Friday, August 24, 2012

The path to enlightenment is figure drawing

Each Friday I meet with a group of women to write.  Each week a different one of us is the leader who picks readings or artwork to prompt us to do the best writing we can.  This week Denise chose a poem by Billy Collins called Tension.

Suddenly, you were planting some yellow petunias
outside in the garden,
and suddenly I was in the study
looking up the word oligarchy for the thirty-seventh time.

When suddenly, without warning,
you planted the last petunia in the flat,
and I suddenly closed the dictionary
now that I was reminded of that vile form of governance.

A moment later, we found ourselves
standing suddenly in the kitchen
where you suddenly opened a can of cat food
and I just as suddenly watched you doing that.

I observed a window of leafy activity
and, beyond that, a bird perched on the edge
of the stone birdbath
when suddenly you announced you were leaving

to pick up a few things at the market
and I stunned you by impulsively
pointing out that we were getting low on butter
and another case of wine would not be a bad idea.

Who could tell what the next moment would hold?
Another drip from the faucet?
Another little spasm of the second hand?
Would the painting of a bowl of pears continue

to hang on the wall from that nail?
Would the heavy anthologies remain on their shelves?
Would the stove hold its position?
Suddenly, it was anyone's guess.

The sun rose ever higher.
The state capitals remained motionless on the wall map
when suddenly I found myself lying on a couch
where I closed my eyes and without any warning

began to picture the Andes, of all places,
and a path that led over the mountain to another country
with strange customs and eye-catching hats
suddenly fringed with little colorful, dangling balls.

From The Paris Review via Turk's Head Review.

We had ten minutes to write whatever we chose to in response to the poem.  Here's what I wrote:

Billy Collins' poem about the ordinariness of life became extraordinary the moment he added the word "suddenly" to it.  Then each action like opening a can of cat food took on a cosmic import.  Perhaps that is the way to enlightenment - to perceive everything, every single simple action, as sudden and surprising and noteworthy, even a lie-down on the sofa and a daydream about a land beyond the Andes.

How would it be if each stroke I drew were that noteworthy?  My teacher Tommy suggested I stand back from my two-minute gesture drawing we both liked with a fond attachment.  Stand back and contemplate with total attention the light landing upon her body, the shadows falling just so and defining her form.  Then, once I attained knowledge of the next right move, only then, approach the easel and carefully, mindfully, with absolute intent, place the mark I was meant to make.  Just so.
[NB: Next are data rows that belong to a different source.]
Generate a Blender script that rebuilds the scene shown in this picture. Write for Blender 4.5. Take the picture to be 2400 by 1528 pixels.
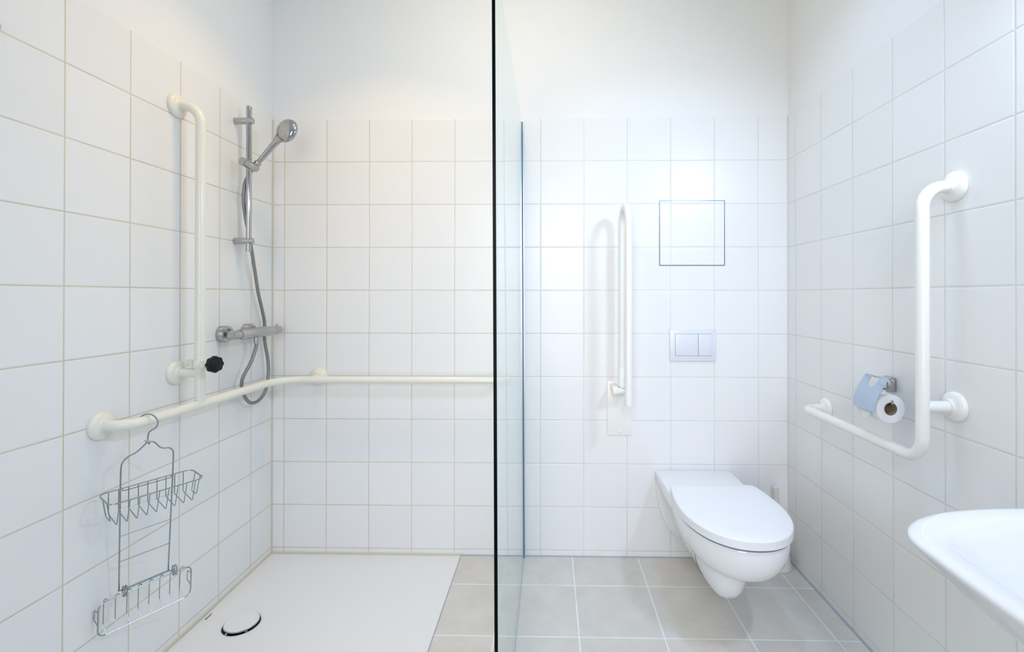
import bpy, bmesh, math, random
from mathutils import Vector, Matrix
import numpy as np

for o in list(bpy.data.objects): bpy.data.objects.remove(o, do_unlink=True)
scene = bpy.context.scene
COL = scene.collection
random.seed(4)

# ---------------------------------------------------------------- camera
cam_d = bpy.data.cameras.new('camera'); cam = bpy.data.objects.new('camera', cam_d); COL.objects.link(cam)
YAW, PITCH, ROLL = -0.0196, 0.0039, 0.0007
fw = Vector((math.sin(YAW)*math.cos(PITCH), math.cos(YAW)*math.cos(PITCH), math.sin(PITCH)))
rt = Vector((math.cos(YAW), -math.sin(YAW), 0)); up = rt.cross(fw)
R_ = rt*math.cos(ROLL)+up*math.sin(ROLL); U_ = up*math.cos(ROLL)-rt*math.sin(ROLL)
M = Matrix.Identity(4)
for i in range(3):
    M[i][0] = R_[i]; M[i][1] = U_[i]; M[i][2] = -fw[i]
M.translation = Vector((1.2427, -2.2037, 1.2034))
cam.matrix_world = M
cam_d.sensor_fit = 'HORIZONTAL'; cam_d.sensor_width = 36.0
cam_d.lens = 1115.33/2400*36.0
cam_d.shift_x = (1200-1266.78)/2400; cam_d.shift_y = (688.76-764)/2400
cam_d.clip_start = 0.02
scene.camera = cam

# ---------------------------------------------------------------- colour management, world
vs = scene.view_settings
scene.display_settings.display_device = 'sRGB'
vs.view_transform = 'Standard'; vs.look = 'None'; vs.gamma = 1.0; vs.use_curve_mapping = False
vs.exposure = 0.0
w = bpy.data.worlds.new('world'); scene.world = w; w.use_nodes = True
w.node_tree.nodes['Background'].inputs[0].default_value = (0.8, 0.85, 0.9, 1)
w.node_tree.nodes['Background'].inputs[1].default_value = 0.0

# ---------------------------------------------------------------- lamps of the room and added fill lights
def area(name, loc, direction, sx, sy, power, color, shape='RECTANGLE', spread=180):
    l = bpy.data.lights.new(name, 'AREA'); l.shape = shape; l.size = sx
    if shape in ('RECTANGLE', 'ELLIPSE'): l.size_y = sy
    l.energy = power; l.color = color; l.spread = math.radians(spread)
    o = bpy.data.objects.new(name, l); COL.objects.link(o)
    o.location = loc
    o.rotation_euler = Vector(direction).to_track_quat('-Z', 'Y').to_euler()
    return o
def rgbarea(name, loc, d, sx, sy, rgb, shape='RECTANGLE', spread=180):
    m = max(rgb); return area(name, loc, d, sx, sy, m, tuple(c/m for c in rgb), shape, spread)
def rgbarea(name, loc, d, sx, sy, rgb, shape='RECTANGLE', spread=180):
    m = max(rgb); return area(name, loc, d, sx, sy, m, tuple(c/m for c in rgb), shape, spread)
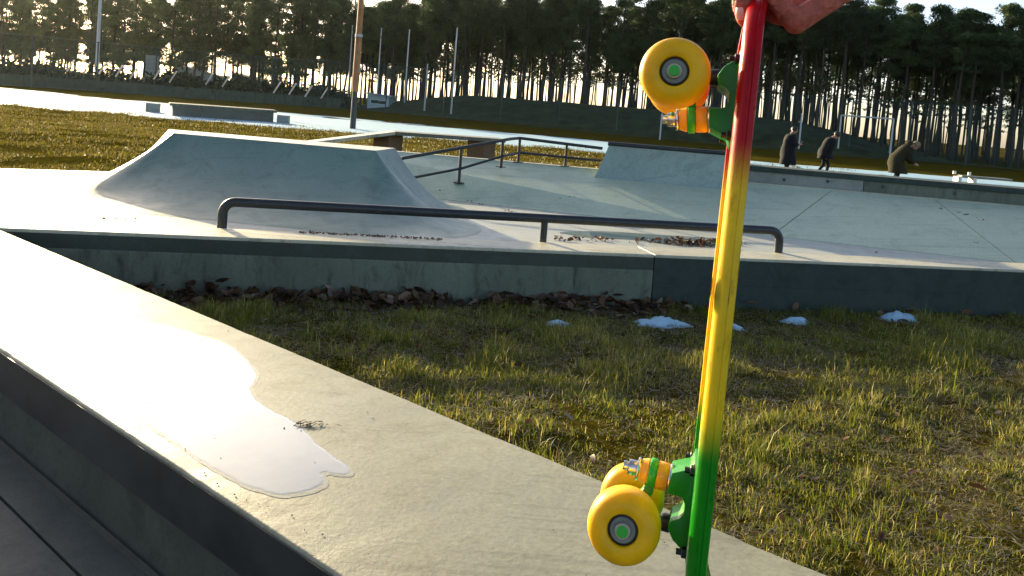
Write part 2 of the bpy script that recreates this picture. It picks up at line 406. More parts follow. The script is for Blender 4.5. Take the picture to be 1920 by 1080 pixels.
# ------------------------------------------------------------------ raised plaza
T = 0.45; FZ = 0.425
wa, wb = on_z(78, 430, T), on_z(1843, 503, T)
wu = (wb - wa).normalized(); wn_ = Vector((-wu.y, wu.x, 0))       # along the ledge, and away from the camera
ba, bb = on_z(427, 427, T), on_z(1453, 474, T)
CAPW = ((ba - wa).dot(wn_) + (bb - wa).dot(wn_)) / 2
def wl_(s, d, z): p = wa + wu * s + wn_ * d; return Vector((p.x, p.y, z))
SJ = (on_z(1233, 480, T) - wa).dot(wu)                            # where the two sections of the ledge meet
S0, S1 = -7.0, (wb - wa).dot(wu) + 5.0
# plaza floor
f1, f2 = wl_(S0, CAPW + .004, FZ), wl_(S1, CAPW + .004, FZ)
e1 = on_z(78, 318, FZ); e2 = on_z(190, 321, FZ); ed = (e2 - e1).normalized()
eL = e1 - ed * 9; eR = e1 + ed * 2.6
cr = [on_z(813, 372, FZ), on_z(1066, 403, FZ), on_z(1470, 450, FZ), on_z(1843, 487, FZ)]
cd = (cr[3] - cr[0]).normalized()
fl = MB().prism([(f1.x, f1.y), (f2.x, f2.y), (f2.x + .5, f2.y + 1.2), (f2.x + .5, 11.6), (eR.x, eR.y), (eL.x, eL.y)], 0.05, FZ)
fo = fl.build('plaza_floor', 'floor'); tag(fo, kind='structure')

# sloping bank behind the floor, cast in panels with open joints
DZ = 0.88
tl, tr_ = on_z(796, 290, DZ), on_z(1844, 382, DZ); td = (tr_ - tl).normalized()
def crease(px, py): return on_z(px, py, FZ)
def top(px, py): return on_z(px, py, DZ)
def on_line(p, d, q): return p + d * (q - p).dot(d)
bankcols = [(tl - td * 1.35, cr[0] - cd * 1.6), (on_line(tl, td, top(1562, 358)), on_line(cr[0], cd, crease(1447, 447))),
            (on_line(tl, td, top(1752, 374)), on_line(cr[0], cd, crease(1905, 494))), (tr_ + td * 3.2, cr[3] + cd * 3.2)]
bk = MB().prism([(p.x, p.y) for p in (bankcols[0][1], bankcols[-1][1], bankcols[-1][0], bankcols[0][0])], .1, [FZ - .006, FZ - .006, DZ - .02, DZ - .02])
bank = bk.build('plaza_bank', 'farconcdark'); tag(bank, kind='structure')
for k in range(3):
    (t0, c0), (t1, c1) = bankcols[k], bankcols[k + 1]
    gt = td * .007; gc = cd * .007
    q = [c0 + gc, c1 - gc, t1 - gt, t0 + gt]
    MB().prism([(p.x, p.y) for p in q], [FZ - .004, FZ - .004, DZ - .018, DZ - .018], [FZ + .006, FZ + .006, DZ, DZ]).build('bank_panel', 'bank', bank)
bn = (bankcols[0][0] - bankcols[0][1]).cross(bankcols[-1][1] - bankcols[0][1]).normalized(); bp0 = bankcols[0][1] + Vector((0, 0, .006))
def on_bank(px, py): return on_plane(px, py, bp0, bn)
# thin kerb along the back of the bank
kb = td.cross(Vector((0, 0, 1))); kb = kb if kb.y > 0 else -kb
k0 = bankcols[0][0] + kb * .004
MB().obox((k0.x, k0.y, .1), td * (bankcols[-1][0] - bankcols[0][0]).length, kb * .12, (0, 0, DZ - .1 + .012)).build('bank_kerb', 'captop', bank)

# pavement on the camera's side of the near ledge
na, nb = on_z(78, 705, T), on_z(640, 1080, T); nd = (nb - na).normalized()
fa, fb = on_z(78, 470, T), on_z(1600, 1080, T)
nn = Vector((-nd.y, nd.x, 0)); nn = nn if nn.y > 0 else -nn
SW = ((fa - na).dot(nn) + (fb - na).dot(nn)) / 2
def sl_(s, d, z): p = na + nd * s + nn * d; return Vector((p.x, p.y, z))
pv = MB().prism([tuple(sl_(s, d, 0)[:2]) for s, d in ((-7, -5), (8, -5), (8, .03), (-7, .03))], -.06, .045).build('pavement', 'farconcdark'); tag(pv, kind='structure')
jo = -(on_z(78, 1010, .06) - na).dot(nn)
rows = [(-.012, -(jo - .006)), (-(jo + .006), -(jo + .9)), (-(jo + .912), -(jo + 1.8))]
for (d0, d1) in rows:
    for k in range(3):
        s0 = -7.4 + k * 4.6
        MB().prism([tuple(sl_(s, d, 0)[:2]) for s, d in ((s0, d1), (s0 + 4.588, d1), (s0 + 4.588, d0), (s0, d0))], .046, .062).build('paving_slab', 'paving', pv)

# ------------------------------------------------------------------ ledges
LEN_N = 13.0
nl = empty('concrete_ledge', sl_(2, SW / 2, 0)); tag(nl, 'long low concrete ledge in the foreground with a puddle on its top', 'ledge', 'low concrete ledges')
P0 = -6.0
def nlbox(s0, s1, d0, d1, z0, z1): return MB().obox(sl_(s0, d0, z0), nd * (s1 - s0), nn * (d1 - d0), (0, 0, z1 - z0))
cs_ = [(.004, .27, 0), (0, .276, 0), (0, T - .010, .35), (.003, T - .003, 1), (.010, T, .6), (SW * .5, T, 0), (SW - .010, T, .6), (SW - .003, T - .003, 1), (SW, T - .010, .35), (SW, .276, 0), (SW - .004, .27, 0)]
m_ = MB(); vs = []; NS = 520
for i in range(NS + 1):
    s_ = P0 + LEN_N * i / NS
    for k, (d, z, wgt) in enumerate(cs_):
        side = 0 if d < SW / 2 else 1
        ch = max(0, float(fbm(s_ * 9 + side * 50, 2.0)) - .60) * .014 + max(0, float(vnoise(s_ * 34 + side * 9, 7.0)) - .72) * .006 + (float(vnoise(s_ * 3 + side * 70, 1.0)) - .5) * .0015
        dd = d + (ch if side == 0 else -ch) * wgt * .8 * (1 if d not in (SW * .5,) else 0); vs.append(sl_(s_, dd, z - ch * wgt * .7))
n = len(cs_); fs = [[i * n + k, (i + 1) * n + k, (i + 1) * n + (k + 1) % n, i * n + (k + 1) % n] for i in range(NS) for k in range(n)] + [list(range(n)), [NS * n + k for k in range(n - 1, -1, -1)]]
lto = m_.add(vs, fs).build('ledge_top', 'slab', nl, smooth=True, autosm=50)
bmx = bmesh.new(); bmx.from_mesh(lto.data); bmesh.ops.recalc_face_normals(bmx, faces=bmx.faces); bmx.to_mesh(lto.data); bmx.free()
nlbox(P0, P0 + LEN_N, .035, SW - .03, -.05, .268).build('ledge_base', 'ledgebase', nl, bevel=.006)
nlbox(P0, P0 + LEN_N, -.006, -.001, .275, T - .012).build('edge_plate', 'plate', nl)

w1 = empty('concrete_ledge', wl_(SJ / 2, CAPW / 2, 0)); tag(w1, 'long concrete ledge with stained face and dark cast band, behind the leaf litter', 'ledge', 'low concrete ledges')
def wbox(s0, s1, d0, d1, z0, z1): return MB().obox(wl_(s0, d0, z0), wu * (s1 - s0), wn_ * (d1 - d0), (0, 0, z1 - z0))
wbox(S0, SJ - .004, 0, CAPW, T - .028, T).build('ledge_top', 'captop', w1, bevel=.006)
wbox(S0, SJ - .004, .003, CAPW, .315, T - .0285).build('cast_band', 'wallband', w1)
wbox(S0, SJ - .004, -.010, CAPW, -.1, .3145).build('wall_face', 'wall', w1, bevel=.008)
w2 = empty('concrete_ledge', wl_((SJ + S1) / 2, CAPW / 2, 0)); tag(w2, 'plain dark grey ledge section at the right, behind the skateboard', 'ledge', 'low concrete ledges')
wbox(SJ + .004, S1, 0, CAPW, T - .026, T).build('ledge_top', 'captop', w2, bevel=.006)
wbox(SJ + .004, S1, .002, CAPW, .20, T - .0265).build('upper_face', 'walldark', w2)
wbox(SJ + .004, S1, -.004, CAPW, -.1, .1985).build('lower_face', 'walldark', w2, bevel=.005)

# ledge wall on the far side of the bank, right
lw = empty('concrete_ledge', tr_); tag(lw, 'far low concrete ledge with a dark top below the three people', 'ledge', 'low concrete ledges')
l0 = on_line(tl, td, top(1404, 345)); l1 = tr_ + td * 3
def fbx(a, b, d0, d1, z0, z1):
    u = (b - a); u.z = 0; return MB().obox((a + kb * d0).xy.to_3d() + Vector((0, 0, z0)), u, kb * (d1 - d0), (0, 0, z1 - z0))
jm = on_line(tl, td, top(1621, 362))
fbx(l0, jm - td * .004, .13, .62, .1, 1.035).build('wall_face', 'farconc', lw)
fbx(jm + td * .004, l1, .13, .62, .1, 1.035).build('wall_face', 'wall', lw)
fbx(l0 - td * .03, l1, .10, .66, 1.037, 1.105).build('ledge_top', 'walldark', lw, bevel=.006)
for px, py in ((1470, 337), (1552, 340), (1655, 350), (1790, 363)):
    c = on_plane(px, py, l0 + kb * .13, kb)
    MB().lathe(c - kb * .004, -kb, [(0, .022), (.004, .022), (.005, .016)], 10).build('tie_hole', 'polebase', lw)

# ------------------------------------------------------------------ hipped ramp with curved sides
TH = 1.055
ptl = on_z(325, 250, TH); ptr = on_z(705, 283, TH)
ru = (ptr - ptl); RL = ru.length; ru.normalize(); rn = Vector((ru.y, -ru.x, 0)); rn = rn if rn.y < 0 else -rn   # rn faces the camera
RD, FR, SR, BR = .75, 1.62, .88, .35
nlf = Vector((-.90, -.436, 0)).normalized(); elf = Vector((-.436, .90, 0)).normalized()      # outward side and edge of the left flank
pbl = ptl + elf * RD; pbr = ptr - rn * RD
zz = lambda t: FZ + .002 + (TH - FZ - .002) * (1 - t) ** 2.0
def rim_points():
    """points round the top edge with the outward run of the curved side there"""
    cs = [ptl, ptr, pbr, pbl]; nr = [(rn, FR), (ru, SR), (-rn, BR), (nlf, SR)]       # front, right, back, left
    out = []
    for k in range(4):
        a, b = cs[k], cs[(k + 1) % 4]; (n_, r_), (m_, q_) = nr[k], nr[(k + 1) % 4]
        for i in range(12): out.append((a.lerp(b, i / 12), n_ * r_))
        for i in range(13):
            f = i / 13; d = (n_ * math.cos(f * math.pi / 2) + m_ * math.sin(f * math.pi / 2)).normalized()
            out.append((b, d * (r_ * (1 - f) + q_ * f + .42 * math.sin(math.pi * f) * (1 if k in (0, 3) else .2))))
    return out
rp = empty('skate_ramp', Vector((*((ptl + ptr) / 2 - rn * .5).xy, FZ))); tag(rp, 'grey concrete skate ramp with curved sloping sides and a flat top', 'ramp')
rps = rim_points(); nr_ = 22; vs = []
for i in range(nr_ + 1):
    t = i / nr_
    for p, d in rps: q = p + d * t; vs.append(Vector((q.x, q.y, zz(t))))
n = len(rps)
MB().add(vs, [[i * n + k, (i + 1) * n + k, (i + 1) * n + (k + 1) % n, i * n + (k + 1) % n] for i in range(nr_) for k in range(n)]).build('curved_sides', 'ramp', rp, smooth=True, autosm=70)
dk = [ptl, ptr, pbr, pbl]
MB().prism([(p.x, p.y) for p in dk], TH - .2, TH + .004).build('deck', 'captop', rp, bevel=.004)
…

Then back off and contemplate her body again, the curved black armchair I've drawn scores of times now, the aqua-flowered pattern of her silk robe she sits upon, the perfection of her close-cropped boy-hair.  Notice the light and shadow on that spiky hair as it traverses her skull.  Trace the depth along her arm with my eye down my arm through the conte' crayon onto the newsprint.  Just so.

Suddenly?  In one way of looking at it, perhaps it is sudden, but to me several ice ages have come and gone while I observe and sense and monitor and express.  Each synapse is attended to as it transfers information about the bones beneath the skin of her knee from my eyes, through my brain, down my neck, into my arm, fingers, charcoal, all one - not sudden at all, a wagon train on the Conestoga Trail making its way at great peril to the ultimate goal of a new life.